### [Work to do]
Print exactly the lines from the first one down to the line that contains "return tuple((v /", both included, and skip the pictures.

Stored data entries
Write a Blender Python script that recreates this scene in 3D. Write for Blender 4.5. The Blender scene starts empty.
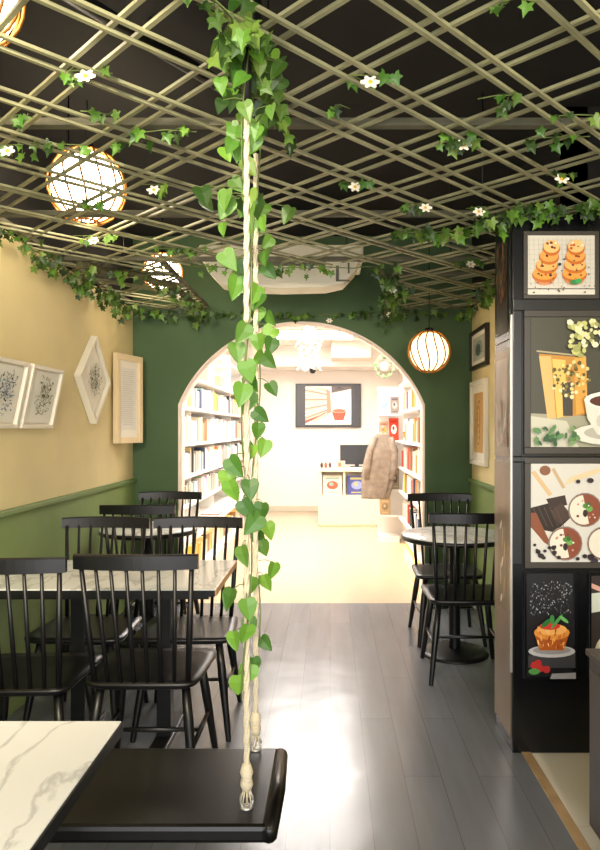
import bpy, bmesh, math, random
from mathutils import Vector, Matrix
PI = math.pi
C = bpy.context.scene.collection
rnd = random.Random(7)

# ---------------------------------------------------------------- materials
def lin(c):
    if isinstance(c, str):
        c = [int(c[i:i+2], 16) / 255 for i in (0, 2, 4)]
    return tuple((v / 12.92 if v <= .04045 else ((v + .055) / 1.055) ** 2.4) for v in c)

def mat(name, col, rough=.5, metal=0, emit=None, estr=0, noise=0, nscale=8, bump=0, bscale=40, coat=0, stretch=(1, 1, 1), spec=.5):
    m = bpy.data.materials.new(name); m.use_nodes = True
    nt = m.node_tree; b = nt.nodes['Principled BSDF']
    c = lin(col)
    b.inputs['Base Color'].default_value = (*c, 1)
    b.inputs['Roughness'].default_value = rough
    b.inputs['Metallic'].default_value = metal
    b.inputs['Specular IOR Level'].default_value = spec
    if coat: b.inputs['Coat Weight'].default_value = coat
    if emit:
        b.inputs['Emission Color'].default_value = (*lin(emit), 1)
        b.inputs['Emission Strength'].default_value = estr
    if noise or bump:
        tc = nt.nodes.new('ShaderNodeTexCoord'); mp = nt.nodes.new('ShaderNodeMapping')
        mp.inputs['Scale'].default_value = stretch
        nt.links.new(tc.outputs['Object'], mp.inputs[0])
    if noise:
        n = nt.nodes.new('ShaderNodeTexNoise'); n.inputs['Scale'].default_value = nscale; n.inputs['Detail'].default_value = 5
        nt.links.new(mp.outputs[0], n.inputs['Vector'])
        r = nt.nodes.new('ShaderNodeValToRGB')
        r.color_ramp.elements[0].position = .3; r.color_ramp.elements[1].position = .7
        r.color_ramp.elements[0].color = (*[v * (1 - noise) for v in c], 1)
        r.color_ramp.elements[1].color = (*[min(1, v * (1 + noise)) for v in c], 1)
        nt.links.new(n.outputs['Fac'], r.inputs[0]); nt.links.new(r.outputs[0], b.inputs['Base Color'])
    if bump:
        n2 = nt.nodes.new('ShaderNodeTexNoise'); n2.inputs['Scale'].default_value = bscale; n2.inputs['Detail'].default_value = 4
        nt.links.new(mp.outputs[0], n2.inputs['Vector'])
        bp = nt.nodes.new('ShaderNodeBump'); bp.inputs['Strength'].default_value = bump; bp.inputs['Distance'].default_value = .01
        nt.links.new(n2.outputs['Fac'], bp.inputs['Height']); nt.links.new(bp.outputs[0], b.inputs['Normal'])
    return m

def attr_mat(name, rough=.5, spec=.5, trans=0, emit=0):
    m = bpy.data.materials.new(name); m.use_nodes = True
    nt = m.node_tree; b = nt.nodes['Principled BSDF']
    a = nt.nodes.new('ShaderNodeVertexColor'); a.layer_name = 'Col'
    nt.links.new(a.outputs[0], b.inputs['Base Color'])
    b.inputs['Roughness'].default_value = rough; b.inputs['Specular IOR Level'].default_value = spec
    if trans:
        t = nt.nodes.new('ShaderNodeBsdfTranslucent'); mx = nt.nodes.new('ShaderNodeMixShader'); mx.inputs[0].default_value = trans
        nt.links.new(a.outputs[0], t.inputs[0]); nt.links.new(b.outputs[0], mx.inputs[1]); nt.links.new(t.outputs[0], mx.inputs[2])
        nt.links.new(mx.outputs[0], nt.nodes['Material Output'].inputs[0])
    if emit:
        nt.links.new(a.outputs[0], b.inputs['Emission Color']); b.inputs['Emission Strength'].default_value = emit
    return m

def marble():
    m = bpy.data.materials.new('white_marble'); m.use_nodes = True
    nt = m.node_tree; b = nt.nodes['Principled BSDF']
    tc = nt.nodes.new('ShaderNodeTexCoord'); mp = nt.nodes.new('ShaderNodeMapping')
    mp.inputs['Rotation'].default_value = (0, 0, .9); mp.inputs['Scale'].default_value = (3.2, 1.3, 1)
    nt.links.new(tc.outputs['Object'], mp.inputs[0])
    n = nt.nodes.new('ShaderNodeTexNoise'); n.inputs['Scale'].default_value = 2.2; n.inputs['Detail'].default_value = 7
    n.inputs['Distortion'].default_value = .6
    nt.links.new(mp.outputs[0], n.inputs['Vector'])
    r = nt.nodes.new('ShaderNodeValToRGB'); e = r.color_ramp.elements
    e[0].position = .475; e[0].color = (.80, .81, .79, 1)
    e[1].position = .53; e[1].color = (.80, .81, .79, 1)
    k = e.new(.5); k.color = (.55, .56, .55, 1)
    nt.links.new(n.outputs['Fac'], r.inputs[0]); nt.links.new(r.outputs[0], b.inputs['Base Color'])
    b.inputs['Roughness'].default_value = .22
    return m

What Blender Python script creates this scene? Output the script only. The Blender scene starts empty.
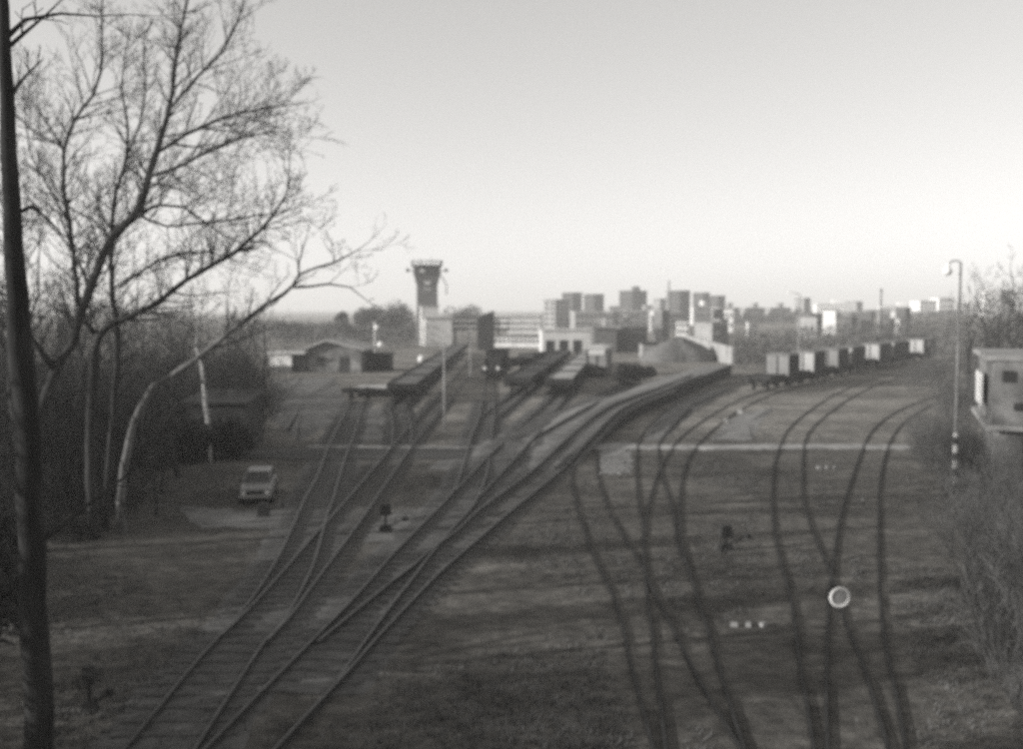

### [Reply]
Write a Blender Python script that recreates this scene in 3D. Write for Blender 4.5. The Blender scene starts empty.
import bpy, bmesh, math, random
from mathutils import Vector, Matrix
PI = math.pi
C = bpy.context.scene.collection
rnd = random.Random(7)

# ---------------------------------------------------------------- materials
def lin(c):
    if isinstance(c, str):
        c = [int(c[i:i+2], 16) / 255 for i in (0, 2, 4)]
    return tuple((v / 12.92 if v <= .04045 else ((v + .055) / 1.055) ** 2.4) for v in c)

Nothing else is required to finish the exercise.